İstanbul Büyükşehir Belediye (İBB) Başkanı Ekrem İmamoğlu, 55 üniversitenin rektörleriyle Haliç Kongre Merkezi’nde bir araya geldi. ‘İstanbul’un Üniversitelerini Konuşuyoruz’ başlığıyla gerçekleştirilen etkinlikte konuşan İmamoğlu, “İstanbul bir üniversite şehri derken abartmıyoruz. Gerçekten de Boston’dan sonra en fazla üniversitesi bulunan bir şehir unvanına sahip. İstanbul’da, 12’si devlet üniversitesi olmak üzere 55 başarılı üniversitemiz olduğunu biliyoruz. Halen öğrenim gören gençlerin sayısı 1 milyonu aşkın. Türkiye’nin 4-5 büyük kentinde bulunan öğrencilerin toplamından daha da fazla” dedi.

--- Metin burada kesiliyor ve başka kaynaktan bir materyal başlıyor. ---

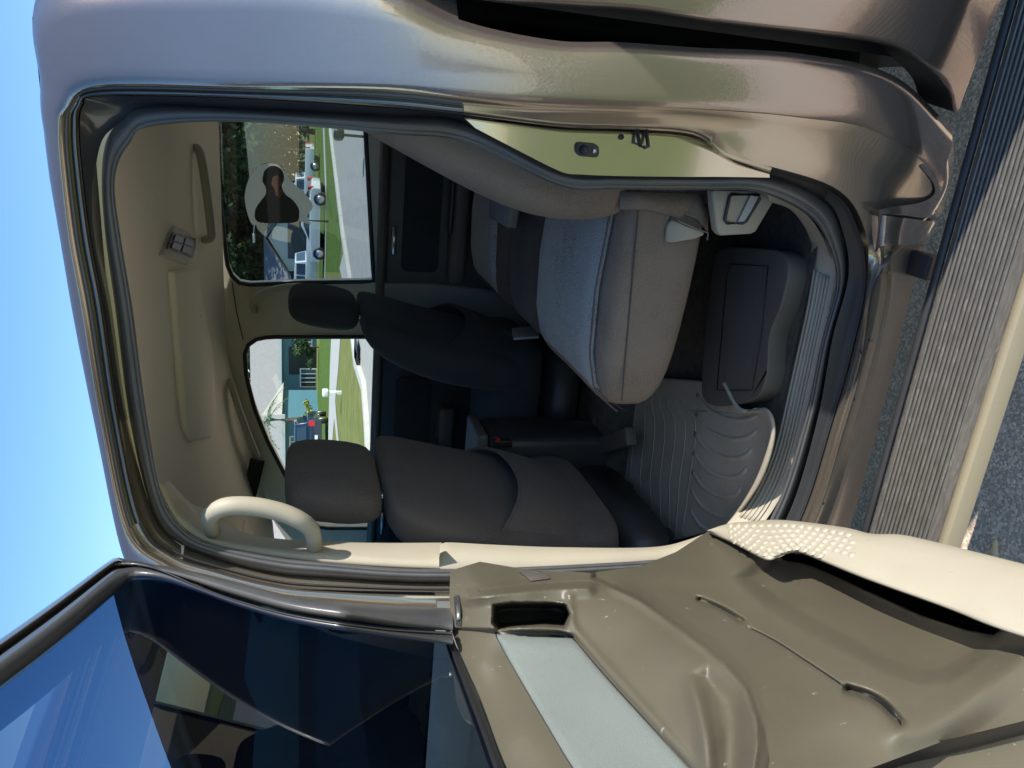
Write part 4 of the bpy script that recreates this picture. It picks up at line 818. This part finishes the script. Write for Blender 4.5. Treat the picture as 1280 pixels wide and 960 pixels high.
# ------------------------------------------------------------------ vegetation
def leafmat(n, c): return mat(n, c, .7, var=.45, vscale=1.2, spec=.2)
lf = [leafmat('leaf_a', (.035, .065, .02)), leafmat('leaf_b', (.05, .08, .03)), leafmat('leaf_c', (.028, .055, .03))]
bark = mat('bark', (.10, .075, .055), .95, bump=1, bscale=20, var=.3)
def leaves(cx, cz, rad, n, size, squash=.8):
    blobs = [(rng.normal(0, rad*.45), rng.normal(0, rad*.45), rng.normal(0, rad*.38*squash), rad*rng.uniform(.25, .5)) for _ in range(14)]
    V = []; F = []
    for i in range(n):
        b = blobs[rng.randint(14)]; d = rng.normal(size=3); d /= np.linalg.norm(d); r = b[3]*rng.uniform(.6, 1.05)
        c_ = np.array([cx+b[0]+d[0]*r, b[1]+d[1]*r, cz+b[2]+d[2]*r*.8]); u = rng.normal(size=3); u /= np.linalg.norm(u); v = np.cross(u, d+.01); v /= np.linalg.norm(v)+1e-9
        s_ = size*rng.uniform(.6, 1.3); k = len(V); V += [c_-u*s_, c_+v*s_*.5, c_+u*s_, c_-v*s_*.5]; F.append((k, k+1, k+2, k+3))
    return V, F
def tree(x, y, h, rad, lab, mi=0, n=1500, size=.35):
    t = empty('leafy_tree', (x, y, 0), label=lab, cat='tree', group='trees standing behind the houses')
    tb = MB(); tb.tube([(0, 0, 0), (.1, 0, h*.3), (0, .1, h*.6), (.1, 0, h*.85)], [.28, .22, .14, .05], 8)
    for k in range(5):
        a = k*1.3; tb.tube([(0, 0, h*(.3+.08*k)), (math.cos(a)*rad*.4, math.sin(a)*rad*.4, h*(.5+.06*k)), (math.cos(a)*rad*.7, math.sin(a)*rad*.7, h*(.62+.06*k))], [.1, .07, .02], 6)
    tb.make('trunk', bark, t); V, F = leaves(0, h*.62, rad, n, size); mesh('crown', V, F, lf[mi], t, smooth=False)
labs = ['dark tree behind the lamp pole, tallest of the row', 'dense dark tree directly above the white pickup', 'mid green tree behind the gabled garage', 'bushy dark tree at the rearward end of the row', 'low green tree between the teal and the gabled house', 'spreading tree above the gabled house roof', 'dark tree rising over the grey shingle roof', 'tree behind the teal garage wing', 'dark tree behind the mailbox at the edge of the window']
for (X, Y, D, h, rad, mi), l in zip([(395,275,92,17,8,0),(395,235,88,14,8,2),(395,315,95,15,8,1),(395,190,86,15,8,2),(395,385,96,12,6,1),(395,345,98,16,8,0),(395,440,100,10,5,2),(395,560,84,9,5,1),(395,165,74,14,7,0)], labs):
    P = at(X, Y, D); tree(P[0], D, h, rad, l, mi, 3800, .42)
for i, (Y, D) in enumerate([(205,125),(255,130),(300,128),(340,126),(380,135),(180,118)]):
    P = at(395, Y, D); tree(P[0], D, 20, 12, ['far wood tree seen past the first row, rearmost', 'far wood tree above the lamp arm', 'far wood tree over the garage gable', 'far wood tree beside the window corner', 'far wood tree hidden by the middle pillar', 'far wood tree at the window rear edge'][i], i % 3, 3500, .6)
# palm
PP = at(400, 524, 52); pt = empty('palm_tree', (PP[0], 52, 0), label='small palm tree with ragged fronds in front of the teal house', cat='palm tree')
ht = at(338, 524, 52)[2]
tube('trunk', [(0, 0, 0), (.05, 0, 1), (-.05, 0, 2.2), (.02, 0, ht)], [.22, .2, .17, .14], bark, pt, n=9)
fr_ = leafmat('palm_leaf', (.10, .17, .07))
for k in range(16):
    a = k*2.4; el = rng.uniform(-.1, 1.1); L_ = rng.uniform(1.5, 2.3); pb_ = MB(); spn = []
    for t in np.linspace(0, 1, 8): spn.append(np.array([math.cos(a)*L_*t*math.cos(el), math.sin(a)*L_*t*math.cos(el), ht+math.sin(el)*L_*t-1.1*L_*t*t*.5]))
    for i in range(1, 8):
        for s_ in (-1, 1):
            n_ = np.array([-math.sin(a), math.cos(a), 0])*s_*.42*(1-.5*i/8); d_ = (spn[i]-spn[i-1])*.5; pb_.add([spn[i], spn[i]+n_+d_-np.array([0, 0, .22]), spn[i]+d_*.3], [(0, 1, 2)])
    pb_.tube(spn, .02, 4); pb_.make('frond', fr_, pt, smooth=False)
def shrub(X, Y, D, r, h, lab, m_, nm='shrub', n=700):
    P = at(X, Y, D); t = empty(nm, (P[0], D, 0), label=lab, cat='shrub'); V, F = leaves(0, h*.55, r, n, .13, h/r*.6); mesh('foliage', V, F, m_, t, smooth=False)
    tube('stem', [(0, 0, 0), (0, 0, h*.5)], .05, bark, t, n=6)
shrub(405, 522, 50, .9, 1.7, 'yellow green shrub beside the blue parked car', leafmat('shrub_yellow', (.28, .30, .04)), n=500)
shrub(405, 434, 56, 1.0, 1.9, 'dark rounded bush on the lawn by the teal house corner', lf[0], n=1200)

# ------------------------------------------------------------------ far vehicles
def vehicle(nm, lab, cat, X, Y, D, ang, kind, body, lights=True, grp=None):
    P = at(X, Y, D); v = empty(nm, (P[0], P[1], 0), ang, label=lab, cat=cat, group=grp)
    if kind == 'pickup': prof = [(-2.8, .45), (-2.8, 1.05), (-.6, 1.08), (-.55, 1.12), (1.2, 1.15), (2.6, 1.05), (2.75, .8), (2.75, .45)]; cab = [(-.75, 1.08), (-.6, 1.75), (.6, 1.8), (1.4, 1.12)]
    elif kind == 'sedan': prof = [(-2.2, .35), (-2.25, .8), (-2.1, .9), (-1.4, .93), (1.0, .92), (2.1, .8), (2.2, .6), (2.2, .35)]; cab = [(-1.6, .9), (-.95, 1.36), (.1, 1.4), (1.1, .9)]
    else: prof = [(-2.3, .4), (-2.35, 1.0), (-2.2, 1.1), (1.2, 1.1), (2.2, .95), (2.35, .7), (2.35, .4)]; cab = [(-2.2, 1.08), (-1.95, 1.72), (.2, 1.78), (1.3, 1.1)]
    def ext(pr, w_, tp=0):
        n = len(pr); zmin = min(z for x, z in pr); zmax = max(z for x, z in pr)
        V = [(x, -w_+tp*(z-zmin)/(zmax-zmin), z) for x, z in pr]+[(x, w_-tp*(z-zmin)/(zmax-zmin), z) for x, z in pr]
        F = [tuple(range(n)), tuple(range(2*n-1, n-1, -1))]+[(i, i+n, (i+1) % n+n, (i+1) % n) for i in range(n)]; return V, F
    mesh('body', *ext(prof, .95), body, v, bevel=.06); c_ = mesh('cab', *ext(cab, .85, .14), body, v, bevel=.04)
    gw_ = [(x*.93+.02, z*.97-.0) for x, z in cab]; zc_ = cab[0][1]+.05; zw = cab[1][1]-.09; x0 = cab[0][0]+.16; x1 = cab[3][0]-.22; xm = (x0+x1)/2-.1
    for s_ in (-1, 1):
        for xa_, xb_ in ((x0, xm-.05), (xm+.05, x1)):
            q = [(xa_, s_*.865, zc_), (xb_, s_*.865, zc_), (min(xb_, cab[2][0]-.05), s_*.755, zw), (max(xa_, cab[1][0]+.05), s_*.755, zw)]
            mesh('side_window', q+[(a, b*.97, c) for a, b, c in q], [(0, 1, 2, 3), (7, 6, 5, 4), (0, 4, 5, 1), (1, 5, 6, 2), (2, 6, 7, 3), (3, 7, 4, 0)], win, v, smooth=False)
    xr, xt = cab[0][0], cab[1][0]; q = [(xr+.01, -.65, zc_+.03), (xr+.01, .65, zc_+.03), (xt-.02, .55, zw), (xt-.02, -.55, zw)]; mesh('rear_window', [(a-.03, b, c) for a, b, c in q]+q, [(0, 3, 2, 1), (4, 5, 6, 7), (0, 1, 5, 4), (1, 2, 6, 5), (2, 3, 7, 6), (3, 0, 4, 7)], win, v, smooth=False)
    for wx in (-1.6, 1.65):
        for s_ in (-1, 1):
            wn = tube('wheel', [(wx, s_*.74, .36), (wx, s_*.98, .36)], .37, black, v, n=20, up=(1, 0, 0)); tube('rim', [(wx, s_*.97, .36), (wx, s_*1.0, .36)], .22, silver, wn, n=12, up=(1, 0, 0))
    xe = prof[0][0]
    for s_ in (-1, 1): mesh('tail_light', *boxv((xe-.05, s_*.8-.12, .75), (xe+.12, s_*.8+.12, 1.05)), mat('tail_red', (.6, .02, .02), .3), v, smooth=False)
    for s_ in (-1, 1): mesh('headlight', *boxv((2.2 if kind != 'pickup' else 2.6, s_*.7-.15, .7), (2.42 if kind != 'pickup' else 2.8, s_*.7+.15, .88)), silver, v, smooth=False)
    mesh('number_plate', *boxv((xe-.04, -.2, .6), (xe+.02, .2, .75)), white, v, smooth=False); return v
wc = mat('white_car_paint', (.72, .74, .74), .3, coat=1); bc = mat('navy_car_paint', (.008, .02, .05), .25, coat=1); gc = mat('grey_car_paint', (.3, .33, .35), .3, coat=1)
vehicle('parked_pickup', 'long white pickup parked across the street, farther of the two white trucks', 'pickup truck', 398, 232, 58, R(172), 'pickup', wc)
vehicle('parked_pickup', 'low white pickup partly hidden behind the middle pillar beside the gabled garage', 'pickup truck', 405, 335, 47, R(168), 'pickup', wc)
vehicle('parked_car', 'white car parked at the kerb in front of the lamp pole', 'car', 404, 276, 45, R(168), 'sedan', wc)
vehicle('parked_suv', 'dark blue car with red tail lights parked on the drive by the palm', 'car', 412, 541, 38, R(106), 'suv', bc)
# ------------------------------------------------------------------ street things
P = at(429, 491, 24.0); Q = pz(428.5, 491, 0); mb = empty('white_mailbox', (Q[0], Q[1], 0), R(10), label='white post mailbox standing on the lawn before the teal house', cat='mailbox')
hh = at(405, 491, Q[1])[2]; box('post', (-.07, -.07, 0), (.07, .07, hh-.18), white, mb, bevel=.01); box('cap', (-.13, -.22, hh-.16), (.13, .22, hh+.06), white, mb, bevel=.05); box('brace', (-.04, -.2, hh-.4), (.04, -.05, hh-.18), white, mb)
Q = pz(456, 171, 0); bm_ = empty('black_mailbox', (Q[0], Q[1], 0), R(10), label='black mailbox on a thin post at the near edge of the road', cat='mailbox')
h1 = at(430, 171, Q[1])[2]; h2_ = at(417, 171, Q[1])[2]; box('post', (-.03, -.03, 0), (.03, .03, h1), black, bm_); box('mailbox_shell', (-.13, -.24, h1), (.13, .24, h2_), black, bm_, bevel=.08)
Q = pz(412, 277, 0); lp0 = empty('street_lamp', (Q[0], Q[1], 0), label='slim dark street lamp pole with an arm rising behind the white pickup', cat='street lamp')
hl = at(318, 275, Q[1])[2]; tube('pole', [(0, 0, 0), (0, 0, hl*.6), (.02, 0, hl-.2)], [.07, .055, .04], darkp, lp0, n=8); tube('arm', [(0, 0, hl-.25), (-.3, -.05, hl), (-.9, -.1, hl+.05)], .03, silver, lp0, n=6); box('lamp_head', (-1.25, -.2, hl-.02), (-.8, 0, hl+.1), silver, lp0, bevel=.03)
Q = pz(445, 443, 0)
for k, Y in enumerate((437, 449)):
    Qp = pz(446, Y, .06); box('storm_drain', (-.28, -.5, 0), (.28, .5, .03), black, None).location = (Qp[0], Qp[1], .07)
    o = bpy.data.objects['storm_drain' if k == 0 else 'storm_drain.001']; tag(o, ['dark kerb drain grate nearer the black seat', 'dark kerb drain grate nearer the white mailbox'][k], 'drain grate')
Q = pz(1240, 668, 0.0)
leaf = mesh('fallen_leaf', [(0, 0, .004), (.05, .012, .012), (.10, 0, .006), (.16, -.012, .02), (.10, -.02, .01), (.04, -.022, .006)], [(0, 1, 5), (1, 4, 5), (1, 2, 4), (2, 3, 4)], mat('dry_leaf', (.6, .5, .3), .8), None, solid=.002, label='pale dry leaf lying on the asphalt beside the running board', cat='leaf'); leaf.location = (Q[0], Q[1]-.02, .004); leaf.rotation_euler = (0, 0, R(200))
# behind the camera: what the paint reflects
for i, (x, y) in enumerate([(-30, -46), (14, -50), (52, -60)]): tree(x, y, 9, 4.5, ['tree farthest left behind the photographer', 'tree on the lawn well behind the tail of the truck', 'far tree at the back of the lawn behind the tail of the truck'][i], i, 6000, .14)
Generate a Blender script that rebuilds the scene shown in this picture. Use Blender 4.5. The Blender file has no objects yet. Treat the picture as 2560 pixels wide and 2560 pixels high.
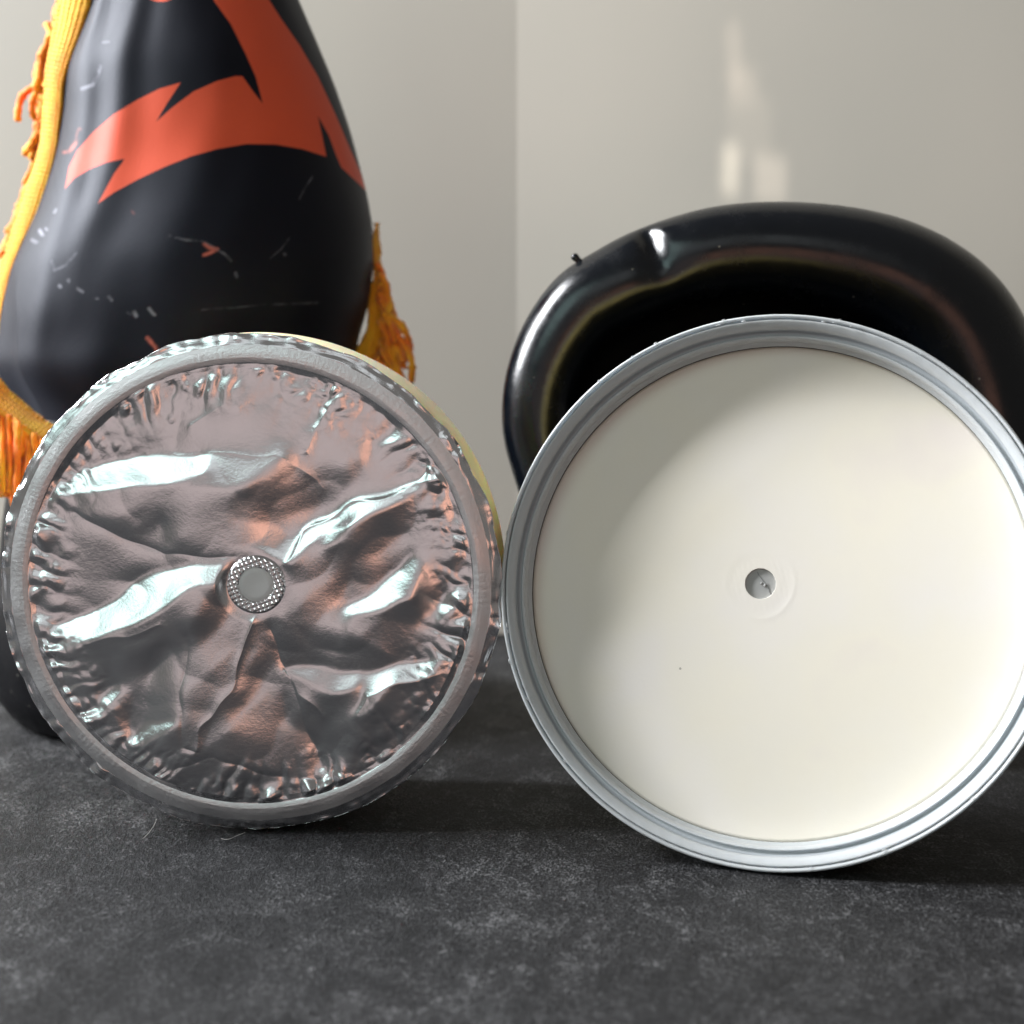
import bpy, math, random
import numpy as np
from mathutils import Vector, Matrix

R = math.radians
C = bpy.context.scene.collection
random.seed(7)
rng = np.random.default_rng(11)

# ------------------------------------------------------------------ camera
CAM_H = 0.0805
PITCH = 6.0
FOV = 40.0
S = bpy.context.scene
cam_d = bpy.data.cameras.new('camera')
cam = bpy.data.objects.new('camera', cam_d)
C.objects.link(cam)
cam.location = (0, 0, CAM_H)
cam.rotation_euler = (R(90 - PITCH), 0, 0)
cam_d.sensor_fit = 'HORIZONTAL'
cam_d.angle = R(FOV)
cam_d.clip_start = 0.005
cam_d.clip_end = 20
cam_d.dof.use_dof = True
cam_d.dof.focus_distance = 0.238
cam_d.dof.aperture_fstop = 17
S.camera = cam

# ------------------------------------------------------------------ world, exposure, lamps
W = bpy.data.worlds.new('World')
S.world = W
W.use_nodes = True
bg = W.node_tree.nodes['Background']
bg.inputs[0].default_value = (0.62, 0.60, 0.57, 1)
bg.inputs[1].default_value = 0.27
S.view_settings.view_transform = 'Standard'
S.view_settings.look = 'None'
S.view_settings.exposure = 0.0
S.view_settings.gamma = 1.0
S.render.engine = 'CYCLES'
S.cycles.use_light_tree = False


def area_lamp(name, loc, target, sx, sy, power, col, spread=180):
    l = bpy.data.lights.new(name, 'AREA')
    l.shape = 'RECTANGLE'
    l.size = sx
    l.size_y = sy
    l.energy = power
    l.color = col
    l.spread = R(spread)
    o = bpy.data.objects.new(name, l)
    C.objects.link(o)
    o.location = loc
    d = Vector(target) - Vector(loc)
    o.rotation_euler = d.to_track_quat('-Z', 'Y').to_euler()
    return o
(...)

YABANCI ÖĞRENCİ SAYI 3 KAT ARTTI

İstanbul’da eğitim görmeye gelen yabancı öğrenci sayısında, son 5 yılda 3 kat artış olduğunu ifade eden İmamoğlu, “Türkiye’de bulunan 3 yabancı öğrenciden 1’i İstanbul’da öğrenim görüyor. Şu anda İstanbul’da 184 farklı ülkeden 45 bin öğrenci var. Avrupa’dan öğrenci değişim programlarıyla ülkemize gelen öğrencilerin ise 3’te 2’si İstanbul’da. Burada kütüphane konusu önemli. İstanbul’da 39’u halk kütüphanesi, 21’i İBB ye ait olmak üzere toplamda 60 kütüphane var. İstanbul’da 100 bin kişiye 0.4 kütüphane düşmesi gerçekten üzücü bir oran. Bunu arttırmak istiyoruz. Örneğin bu sayı Zürih’te 14, Paris’te 8.5, Tokyo’da ise 3.4” ifadelerini kullandı.



“GELİŞMİŞ ÜLKELER YETENEKLİ İNSAN PEŞİNDE”

İmamoğlu, İstanbul’un yeni yönetimi olarak üniversiteler ve akademik dünya ile ilgili hedeflerinden bahsederek şöyle konuştu; “Londra, New York, Paris, Amsterdam, Tokyo, Sidney… Bu kentlerin hepsi, yetenekli yaratıcı beyinleri ve girişimci sınıfları çekmek için özel müesseseler kuruyor. Hepsi de yabancı ülkelerde doğmuş yüksek lisans öğrencilerini, bilim insanlarını ve girişimcileri cezbetmek için gittikçe daha çok ve daha organize çaba sarf ediyorlar. Yatırım ve tanıtım ajanslarıyla dünyanın belli ülkelerinde çok özel tanıtımlar yapıyorlar”



ÜNİVERSİTELERE İŞBİRLİĞİ ÇAĞRISI

Rektörlere bu konularda iş birliği yapma çağrısında bulunan İmamoğlu, “Üniversitelerimiz bu konuda, şehrimizle, şehrimizin yönetimiyle, İBB’yle maksimum düzeyde bir ortam yaratmalı diye düşünüyorum. Birlikte çalışmamız şart. Aksi taktirde gerçekten, akademik dünyanın kendi dünyasında olması ya da bizim kendi dünyamızda bir çaba göstermemizin, bu şehre çok büyük katkıları olmayacağını düşünüyorum. Bu anlamda şehrimizin ve ülkemizin bu rekabetçi dünyada, yerini, konumunu geliştirecek ve değiştirecek en önemli şey, ülkemizi terk eden yetenekli vatandaşlarımızı burada tutabilmek ve ona dönük çalışmalar yapmak… Diğer ülkelerde bulunan yetenekli insanlar için, özellikle yakın coğrafyamızdaki, İstanbul’un bir cazibe merkezi haline gelebilmesi. Bu bakımdan bu inisiyatifi hep beraber geliştirebiliriz” şeklinde konuştu.